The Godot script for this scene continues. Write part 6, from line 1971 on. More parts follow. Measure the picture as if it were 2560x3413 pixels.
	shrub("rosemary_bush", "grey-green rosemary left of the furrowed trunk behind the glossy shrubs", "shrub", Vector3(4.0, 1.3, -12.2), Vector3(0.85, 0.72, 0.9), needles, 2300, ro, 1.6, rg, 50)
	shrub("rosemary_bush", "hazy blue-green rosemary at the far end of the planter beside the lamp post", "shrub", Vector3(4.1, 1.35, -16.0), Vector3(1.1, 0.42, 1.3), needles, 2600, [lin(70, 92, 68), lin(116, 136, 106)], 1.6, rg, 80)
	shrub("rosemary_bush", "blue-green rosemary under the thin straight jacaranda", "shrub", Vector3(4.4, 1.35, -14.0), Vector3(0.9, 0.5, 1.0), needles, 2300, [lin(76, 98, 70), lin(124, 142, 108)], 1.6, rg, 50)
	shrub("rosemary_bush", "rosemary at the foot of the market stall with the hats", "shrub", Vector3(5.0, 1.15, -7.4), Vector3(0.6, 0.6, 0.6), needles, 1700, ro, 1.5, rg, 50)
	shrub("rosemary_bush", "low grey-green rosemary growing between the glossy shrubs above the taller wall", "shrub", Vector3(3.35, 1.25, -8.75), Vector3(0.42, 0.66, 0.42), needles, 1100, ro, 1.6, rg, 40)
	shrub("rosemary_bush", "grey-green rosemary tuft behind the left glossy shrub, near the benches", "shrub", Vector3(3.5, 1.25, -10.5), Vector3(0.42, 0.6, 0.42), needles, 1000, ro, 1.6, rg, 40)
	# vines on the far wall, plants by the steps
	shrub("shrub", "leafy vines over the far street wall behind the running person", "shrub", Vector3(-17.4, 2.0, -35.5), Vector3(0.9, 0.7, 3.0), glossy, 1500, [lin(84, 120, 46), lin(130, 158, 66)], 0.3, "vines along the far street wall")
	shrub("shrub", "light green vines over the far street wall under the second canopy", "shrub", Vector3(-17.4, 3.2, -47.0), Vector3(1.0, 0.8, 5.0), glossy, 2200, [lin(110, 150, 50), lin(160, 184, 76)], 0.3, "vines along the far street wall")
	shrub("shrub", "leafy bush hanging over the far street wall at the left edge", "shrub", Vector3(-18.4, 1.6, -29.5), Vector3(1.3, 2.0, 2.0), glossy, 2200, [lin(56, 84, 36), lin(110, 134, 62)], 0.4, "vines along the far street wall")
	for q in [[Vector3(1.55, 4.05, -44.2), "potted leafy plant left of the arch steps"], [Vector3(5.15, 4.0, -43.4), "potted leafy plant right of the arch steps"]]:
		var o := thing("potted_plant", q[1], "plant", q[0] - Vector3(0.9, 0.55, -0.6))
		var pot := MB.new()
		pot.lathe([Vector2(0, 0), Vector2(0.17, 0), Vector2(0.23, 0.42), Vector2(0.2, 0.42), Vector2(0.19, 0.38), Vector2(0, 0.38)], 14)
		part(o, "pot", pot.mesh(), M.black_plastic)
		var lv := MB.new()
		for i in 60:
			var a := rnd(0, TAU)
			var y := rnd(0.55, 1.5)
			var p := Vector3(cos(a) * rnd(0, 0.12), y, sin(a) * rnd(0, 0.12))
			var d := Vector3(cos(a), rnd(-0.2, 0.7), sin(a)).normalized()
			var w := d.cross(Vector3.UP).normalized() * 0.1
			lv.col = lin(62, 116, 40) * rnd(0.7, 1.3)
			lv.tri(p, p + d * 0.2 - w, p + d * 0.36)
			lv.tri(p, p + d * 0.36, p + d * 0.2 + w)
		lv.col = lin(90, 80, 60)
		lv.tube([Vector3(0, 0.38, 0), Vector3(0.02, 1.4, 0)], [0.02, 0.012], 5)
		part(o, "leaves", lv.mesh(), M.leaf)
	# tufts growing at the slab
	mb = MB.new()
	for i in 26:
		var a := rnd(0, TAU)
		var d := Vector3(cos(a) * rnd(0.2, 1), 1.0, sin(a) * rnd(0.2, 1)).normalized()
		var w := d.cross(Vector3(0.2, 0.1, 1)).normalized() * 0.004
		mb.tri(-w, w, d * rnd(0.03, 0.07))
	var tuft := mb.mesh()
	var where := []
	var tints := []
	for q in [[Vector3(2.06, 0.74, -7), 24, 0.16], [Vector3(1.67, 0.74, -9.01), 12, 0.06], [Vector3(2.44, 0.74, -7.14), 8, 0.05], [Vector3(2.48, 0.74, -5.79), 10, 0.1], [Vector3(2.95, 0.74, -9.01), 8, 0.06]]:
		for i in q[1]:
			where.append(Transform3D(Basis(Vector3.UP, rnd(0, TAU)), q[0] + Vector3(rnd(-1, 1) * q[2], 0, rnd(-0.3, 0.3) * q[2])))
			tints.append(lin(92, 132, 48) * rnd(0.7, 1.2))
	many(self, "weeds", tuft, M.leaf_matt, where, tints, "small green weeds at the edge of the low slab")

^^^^

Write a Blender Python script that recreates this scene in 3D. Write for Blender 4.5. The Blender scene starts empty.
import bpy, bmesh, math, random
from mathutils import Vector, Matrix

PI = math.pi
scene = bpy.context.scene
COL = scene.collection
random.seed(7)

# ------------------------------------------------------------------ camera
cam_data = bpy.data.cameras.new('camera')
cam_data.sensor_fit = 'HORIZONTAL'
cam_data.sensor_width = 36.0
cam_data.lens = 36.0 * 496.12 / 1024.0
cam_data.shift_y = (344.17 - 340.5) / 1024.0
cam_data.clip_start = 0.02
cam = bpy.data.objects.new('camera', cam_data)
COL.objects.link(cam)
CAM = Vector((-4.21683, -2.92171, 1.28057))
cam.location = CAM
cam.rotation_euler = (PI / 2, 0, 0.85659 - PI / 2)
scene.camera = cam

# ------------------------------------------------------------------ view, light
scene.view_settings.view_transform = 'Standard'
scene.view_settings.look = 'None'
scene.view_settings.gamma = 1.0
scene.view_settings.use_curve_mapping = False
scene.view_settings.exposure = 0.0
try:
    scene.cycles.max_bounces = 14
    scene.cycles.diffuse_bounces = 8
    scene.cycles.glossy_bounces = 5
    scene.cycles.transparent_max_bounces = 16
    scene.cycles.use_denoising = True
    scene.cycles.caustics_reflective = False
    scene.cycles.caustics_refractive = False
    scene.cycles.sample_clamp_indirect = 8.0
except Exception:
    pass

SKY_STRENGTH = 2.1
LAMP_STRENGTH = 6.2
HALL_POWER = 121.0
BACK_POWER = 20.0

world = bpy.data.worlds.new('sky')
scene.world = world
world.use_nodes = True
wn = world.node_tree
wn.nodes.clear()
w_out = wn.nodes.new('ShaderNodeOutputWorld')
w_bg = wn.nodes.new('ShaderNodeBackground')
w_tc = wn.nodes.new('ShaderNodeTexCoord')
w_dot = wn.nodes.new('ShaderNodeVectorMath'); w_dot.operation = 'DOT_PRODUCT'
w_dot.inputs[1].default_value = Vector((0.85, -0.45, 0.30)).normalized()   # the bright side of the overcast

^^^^

→ **WHAT TO WORK ON**:
Transcribe precisely the lines between the one that contains "Write a Blender" and the one that contains "BACK_POWER = 20.0", counting those two lines as part of the range.

→ **ANSWER TO THIS EXERCISE**:
Write a Blender Python script that recreates this scene in 3D. Write for Blender 4.5. The Blender scene starts empty.
import bpy, bmesh, math, random
from mathutils import Vector, Matrix

PI = math.pi
scene = bpy.context.scene
COL = scene.collection
random.seed(7)

# ------------------------------------------------------------------ camera
cam_data = bpy.data.cameras.new('camera')
cam_data.sensor_fit = 'HORIZONTAL'
cam_data.sensor_width = 36.0
cam_data.lens = 36.0 * 496.12 / 1024.0
cam_data.shift_y = (344.17 - 340.5) / 1024.0
cam_data.clip_start = 0.02
cam = bpy.data.objects.new('camera', cam_data)
COL.objects.link(cam)
CAM = Vector((-4.21683, -2.92171, 1.28057))
cam.location = CAM
cam.rotation_euler = (PI / 2, 0, 0.85659 - PI / 2)
scene.camera = cam

# ------------------------------------------------------------------ view, light
scene.view_settings.view_transform = 'Standard'
scene.view_settings.look = 'None'
scene.view_settings.gamma = 1.0
scene.view_settings.use_curve_mapping = False
scene.view_settings.exposure = 0.0
try:
    scene.cycles.max_bounces = 14
    scene.cycles.diffuse_bounces = 8
    scene.cycles.glossy_bounces = 5
    scene.cycles.transparent_max_bounces = 16
    scene.cycles.use_denoising = True
    scene.cycles.caustics_reflective = False
    scene.cycles.caustics_refractive = False
    scene.cycles.sample_clamp_indirect = 8.0
except Exception:
    pass

SKY_STRENGTH = 2.1
LAMP_STRENGTH = 6.2
HALL_POWER = 121.0
BACK_POWER = 20.0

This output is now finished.